Johnson is still second-billed to Diesel, but it's clearer than ever that he's eating Diesel's lunch now. This time around, he even takes command of Dominic Toretto's bickering band of con men (plus Michelle Rodriguez and Nathalie Emmanuel) when Dominic Toretto — everyone in this movie is in the habit of speaking his first and last name aloud, as though language has not yet invented a pronoun that can contain his full Diesiality — gets blackmailed into betraying his "family."

I'll withhold the specifics of how he's blackmailed (coughcoughsecretlovechildcough); but for a franchise that wants so desperately to reek of sweat and engine grease, these movies sure are soapy.

Everyone in this movie is in the habit of speaking [Dominic Toretto's] first and last name aloud, as though language has not yet invented a pronoun that can contain his full Diesiality.

Moreover: if this crew was anything like the family Diesel's character is forever insisting it is, he would just tell them he's in a jam and ask their help instead of making them believe he's gone rogue. ("Dominic Toretto has just gone rogue!" one of them says, helpfully.) But even a sliver of vulnerability would be too much for the brittle, tatted-up ego of Dominic Toretto, née Vin Diesel, Saga Visionary. We're supposed to root for this fathead jerk over Imperator Furiosa?

Oh, right: His blackmatrix is Charlize Theron, who mumbles her way through monologues about "choice theory" when she isn't typing and seething into a headset. This sort of techno-temp role has defeated many an Oscar-winner; it isn't Theron's fault that she's no better than Tyrese Gibson here. She plays an evil hacker called Cypher, described by Ludacris as "like a digital Act of God!" Maybe he meant to say "a digital God"? Don't worry about it. The only words that matter is this liberally body-sprayed universe are vrooooom and screeeeeeech.

Though these films lost any sense of street-level plausibility many software upgrades ago, Fate of the Furious remains true to their chop-shop aesthetic in the sense that its flashiest parts are all stolen. Its big Act Two set piece, wherein hundreds of driverless remote-controlled cars assault a diplomatic convoy in lower Manhattan, is an expansion of a bit from Terminator 3, 14 years ago. It was a good gag back then and it still is, but as with so many Furious action sequences, it's marred by conspicuous computer animation that makes it seem about as dangerous as a screensaver, no matter how hard Diesel frowns at his steering wheel. The finale, which involves a bunch of muscle cars plus a tank chasing a hijacked Russian submarine (!) across an ice shelf, is practically photographed but glacially paced. It feels longer than The Hunt for Red October all by itself.

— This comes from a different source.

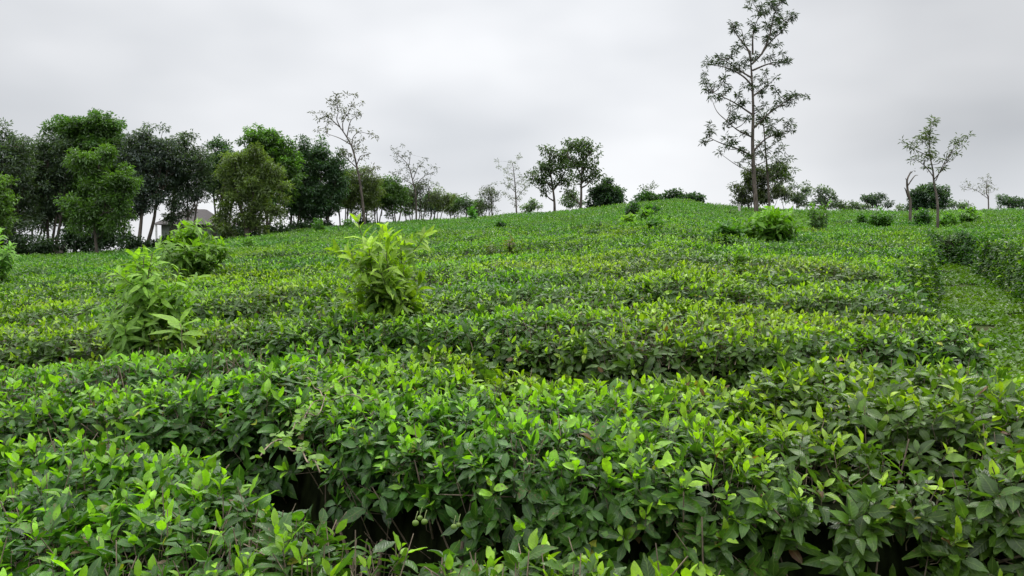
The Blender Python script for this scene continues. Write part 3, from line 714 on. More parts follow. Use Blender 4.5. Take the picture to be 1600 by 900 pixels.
# ------------------------------------------------------------------ trees
def w_lobe(l, D):
    px, py, rx, ry = l; c = pt(px, py, D); s_ = D/FPX
    return c, np.array([rx*s_, rx*s_*.85, ry*s_])
def crown_leaves(B, cc, nr_, L, col, ratio=.45, spread=.3, flat=.7, seg=1, droop=.3):
    """nr_ leaves around every cluster centre"""
    M = len(cc)*nr_; c0 = np.repeat(cc, nr_, 0)
    off = rng.normal(0, 1, (M, 3)); off = nrm(off)*(rng.random((M, 1))**.5)*spread; off[:, 2] *= flat
    d = nrm(off+rng.normal(0, .5*spread, (M, 3))+np.array([0, 0, -.15*spread])); n = np.array([0, 0, 1.0])+rng.normal(0, .5, (M, 3))
    tone = np.repeat(rng.uniform(.65, 1.35, (len(cc), 1)), nr_, 0)
    Ls = L*rng.uniform(.7, 1.25, M)
    leaves(B, c0+off, d, n, Ls, Ls*ratio, np.asarray(col)*tone*rng.uniform(.7, 1.3, (M, 1)), seg=seg, bend=droop)
DTN = 'distant trees behind the skyline'
def tree(label, px, D, pybase, lobes, col, r=.11, name='tree', ncl=8, nl=42, L=.15, ratio=.45, stems=1, lean=0, group='trees along the left edge of the tea', trunk=None, fork=.4, spread=.34, cat='tree', bark=.7, col2=None, flat=.7, basez=None):
    if group == DTN: col = np.array(col)*1.35; nl = int(nl*.72)
    x, y = (px-800)/FPX*D*1.0, D
    z = float(ground(x, y)) if basez is None else basez
    if pybase is not None: z = min(z, pt(px, pybase, D)[2])
    t = thing(name, (x, y, z), label, cat, group)
    W = MB(); B = MB(); cb = np.array([.10, .085, .07])*bark
    C = []; tops = []
    for l in lobes:
        c, rr = w_lobe(l, D); vol = rr[0]*rr[1]*rr[2]; k = max(4, int(ncl*(vol**.62)*3.6)); tops.append((c, rr))
        v = nrm(rng.normal(0, 1, (k, 3)))*(.35+.65*rng.random((k, 1))**.5)
        v *= rr*(1+.24*rng.normal(0, 1, (k, 1))); C.append(c+v)
    CC = np.concatenate(C); CC[:, 2] = np.maximum(CC[:, 2], z+.25)
    # trunks
    root = np.array([x, y, z]); cz = np.array([c for c, _ in tops]); ctr = cz.mean(0); hi = CC[:, 2].max()
    TR = []
    for s_ in range(stems):
        b0 = root+(np.array([rng.uniform(-.35, .35), rng.uniform(-.3, .3), 0])*(stems > 1))
        tgt = cz[s_ % len(cz)] if stems > 1 else ctr
        tp = np.array([tgt[0]+rng.normal(0, .15), tgt[1], min(hi-.3, tgt[2]+.6)])
        hmid = b0+(tp-b0)*.45; hmid[:2] += rng.normal(0, .12, 2)+np.array([lean, 0])
        P = curve([b0, b0+(hmid-b0)*.5+rng.normal(0, .05, 3), hmid, (hmid+tp)/2+rng.normal(0, .1, 3), tp], 5); P[0, 2] -= .2
        limb(W, P, np.linspace(r, r*.22, len(P)), cb, 8); TR.append(P)
    allp = np.concatenate(TR); allr = np.concatenate([np.linspace(r, r*.22, len(P)) for P in TR])
    # limbs to every lobe, twigs to every cluster
    for c, rr in tops:
        cand = allp[(allp[:, 2] < c[2]+.1)]; 
        if not len(cand): cand = allp[:4]
        k = np.argmin(np.linalg.norm(cand-(c-[0, 0, abs(rr[2])*1.1+np.hypot(*(c-cand[len(cand)//2])[:2])*.5]), axis=1)); a = cand[k]
        P = curve([a, (a+c)/2+np.array([0, 0, -.1])+rng.normal(0, .12, 3), c], 5); limb(W, P, np.linspace(r*.5, r*.18, len(P)), cb, 6)
        allp = np.concatenate([allp, P])
    for c in CC:
        dd = np.linalg.norm(allp-(c-[0, 0, .35]), axis=1)+(allp[:, 2] > c[2])*2; a = allp[np.argmin(dd)]
        m_ = (a+c)/2+rng.normal(0, .08, 3); tubes(W, np.array([a, m_]), np.array([m_, c]), [r*.17, r*.12], [r*.12, r*.06], cb, 4)
    W.build('trunk', M_bark, t)
    crown_leaves(B, CC, int(nl*1.5), L*1.15, col, ratio*1.1, spread, flat)
    if col2 is not None:   # lighter young growth on the outside of the crown
        sel = CC[:, 2] > np.quantile(CC[:, 2], .55); crown_leaves(B, CC[sel]+[0, 0, .12], nl, L, col2, ratio, spread*.8, flat)
    B.build('crown', M_tree, t); return t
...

Of course, there are only so many permutations of how fast-moving objects can collide with one another. But the Furious-es are even less creative when it comes to their MacGuffins (Electro-Magnetic Pulse generator, nuclear "football") and their dialogue. In this one, when a bad guy gets ground up by an airplane propeller like that Nazi strongman in Raiders of the Lost Ark did a hundred years ago, Johnson gets a inspired look and says... "Nasty." It's like a placeholder for a real joke no one cared enough to write. I get that these movies are not primarily targeted at English-speaking audiences, but they've got a writer (Chris Morgan, who's done a half-dozen of these) on payroll. He could try writing a little. It would pass the time.

And time this movie has got: 136 minutes, and the 40 or so good ones are mostly front-loaded. The opening, wherein Diesel resorts to some unconventional driving to win a hairline victory in a Havana street race, has a clarity and tension that's otherwise absent. Of course, the sequence begins with Diesel telling a Cuban never to lose his "Cuban spirit" and ends with him being swarmed by adoring children. (Once again: He produced this movie.)

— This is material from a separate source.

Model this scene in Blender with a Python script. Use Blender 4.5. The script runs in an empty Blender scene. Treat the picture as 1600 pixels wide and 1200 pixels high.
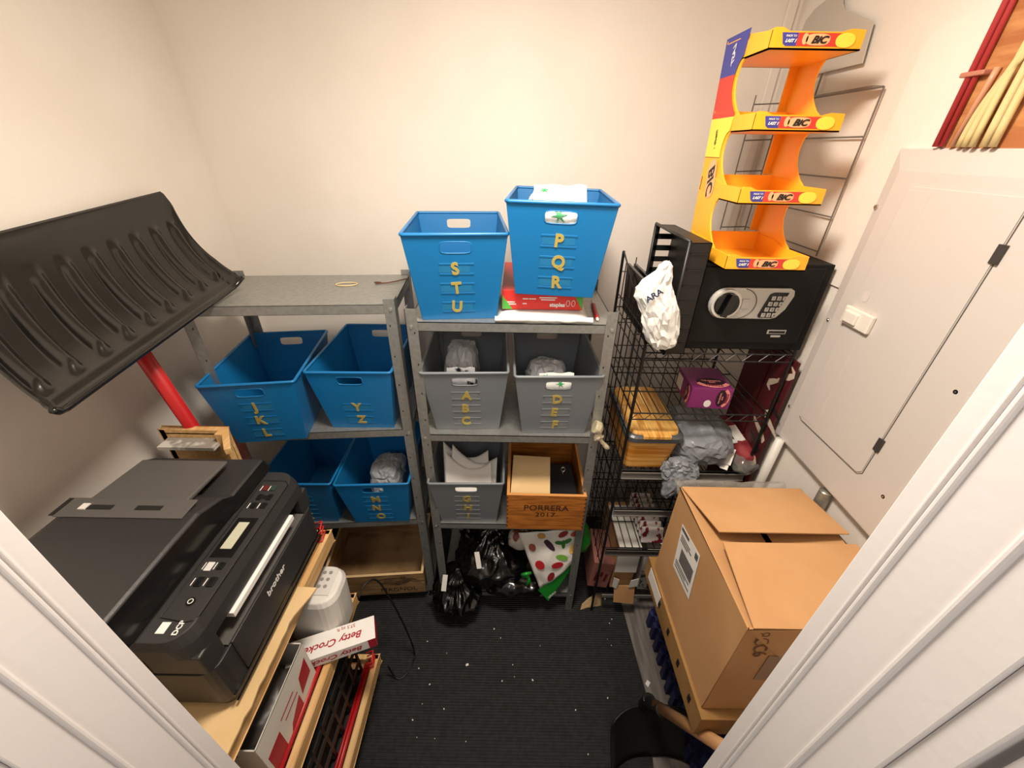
import bpy, bmesh, math, random
from mathutils import Vector, Matrix, noise
V=Vector
random.seed(7)
sc=bpy.context.scene
COL=sc.collection
# ------------------------------------------------------------------ camera
FPX=619.7; TH=math.radians(30.863); RO=math.radians(.951)
c_,s_=math.cos(TH),math.sin(TH)
R0=V((1,0,0));U0=V((0,s_,c_));F0=V((0,c_,-s_))
Rv=R0*math.cos(RO)+U0*math.sin(RO);Uv=-R0*math.sin(RO)+U0*math.cos(RO)
cam=bpy.data.cameras.new('camera');co=bpy.data.objects.new('camera',cam);COL.objects.link(co)
M=Matrix((Rv,Uv,-F0)).transposed().to_4x4();M.translation=V((0,0,1.8));co.matrix_world=M
cam.sensor_width=36;cam.lens=FPX/1600*36;cam.clip_start=.01
sc.camera=co
# ------------------------------------------------------------------ world, lights, exposure
w=bpy.data.worlds.new('world');sc.world=w;w.use_nodes=True
w.node_tree.nodes['Background'].inputs[0].default_value=(1,.88,.76,1)
w.node_tree.nodes['Background'].inputs[1].default_value=.12
def area(name,loc,target,size,power,col,shape='DISK'):
    l=bpy.data.lights.new(name,'AREA');l.shape=shape;l.size=size;l.energy=power;l.color=col
    o=bpy.data.objects.new(name,l);COL.objects.link(o);o.location=loc
    o.rotation_euler=(V(target)-V(loc)).to_track_quat('-Z','Y').to_euler();return o
area('ceiling_lamp_light',(-.02,.62,2.37),(-.02,.66,0),.30,18.5,(1,.89,.76))
area('hall_lamp_light',(0,-1.0,2.3),(0,.6,.9),.6,5.5,(1,.93,.87))
sc.view_settings.view_transform='Standard';sc.view_settings.look='None'
sc.view_settings.exposure=.62;sc.view_settings.gamma=1;sc.view_settings.use_curve_mapping=False
# ------------------------------------------------------------------ helpers
def lin(h):
    h=h.lstrip('#');r=[]
    for i in (0,2,4):
        v=int(h[i:i+2],16)/255;r.append(v/12.92 if v<=.04045 else ((v+.055)/1.055)**2.4)
    return (*r,1)
MC={}
def mat(name,col,rough=.5,metal=0,col2=None,nscale=8,bump=0,bscale=60,stretch=None,spec=.5,coat=0,alpha=1,trans=0,wave=None,mixlo=.4,mixhi=.6,emis=0):
    if name in MC:return MC[name]
    m=bpy.data.materials.new(name);m.use_nodes=True;nt=m.node_tree;b=nt.nodes['Principled BSDF']
    b.inputs['Base Color'].default_value=lin(col);b.inputs['Roughness'].default_value=rough
    b.inputs['Metallic'].default_value=metal;b.inputs['Specular IOR Level'].default_value=spec
    if coat:b.inputs['Coat Weight'].default_value=coat;b.inputs['Coat Roughness'].default_value=.15
    if alpha<1:b.inputs['Alpha'].default_value=alpha
    if trans:b.inputs['Transmission Weight'].default_value=trans
    if emis:b.inputs['Emission Color'].default_value=lin(col);b.inputs['Emission Strength'].default_value=emis
    tc=nt.nodes.new('ShaderNodeTexCoord');mp=nt.nodes.new('ShaderNodeMapping');nt.links.new(tc.outputs['Object'],mp.inputs[0])
    if stretch:mp.inputs['Scale'].default_value=stretch
    if col2:
        n=nt.nodes.new('ShaderNodeTexNoise');n.inputs['Scale'].default_value=nscale;n.inputs['Detail'].default_value=5
        nt.links.new(mp.outputs[0],n.inputs['Vector'])
        r=nt.nodes.new('ShaderNodeValToRGB');r.color_ramp.elements[0].position=mixlo;r.color_ramp.elements[1].position=mixhi
        r.color_ramp.elements[0].color=lin(col);r.color_ramp.elements[1].color=lin(col2)
        nt.links.new(n.outputs['Fac'],r.inputs[0]);nt.links.new(r.outputs[0],b.inputs['Base Color'])
    if bump:
        if wave:
            n=nt.nodes.new('ShaderNodeTexWave');n.wave_type='BANDS';n.bands_direction=wave;n.inputs['Scale'].default_value=bscale
            nt.links.new(mp.outputs[0],n.inputs['Vector'])
        else:
            n=nt.nodes.new('ShaderNodeTexNoise');n.inputs['Scale'].default_value=bscale;n.inputs['Detail'].default_value=3
            nt.links.new(mp.outputs[0],n.inputs['Vector'])
        bp=nt.nodes.new('ShaderNodeBump');bp.inputs['Strength'].default_value=bump;bp.inputs['Distance'].default_value=.004
        nt.links.new(n.outputs['Fac'],bp.inputs['Height']);nt.links.new(bp.outputs[0],b.inputs['Normal'])
    MC[name]=m;return m
TT={}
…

Johnson gets a fun introduction when we see him off-duty, coaching his daughter's soccer team. He then proceeds to discuss supposedly Top Secret intelligence outdoors, in the open, at said soccer game.

Apologists for this series insist its bone-deep dumbth doesn't matter; and its roided-out box office tells no lies. But these movies' fundamental laziness is an insult to every writer who ever lost sleep trying to make a genre movie make sense. Trying is for suckers, these movies tell us. Jokes are for chumps. Writing is for losers.

Fate's MVP is Jason Statham, who played the villainous Deckard Shaw the last time around but he's on our team now. He's almost as funny in this as he he was in Spy. Watching The Transporter and The Rock antagonize one another (Johnson promises to "slap that whisker biscuit off [Statham's] face," because hair is a touchy subject with this crowd) is as good as this movie gets — save for a two-scene drop in by a certain Dame Commander of the Most Excellent Order of the British Empire, who looks like she's having more fun here than anybody.

Its a weird takeaway from what used to be a muscle-car franchise, but The Fate of the Furious adds up to a compelling case for energy independence: More Johnson, more Statham, and a lot less Diesel.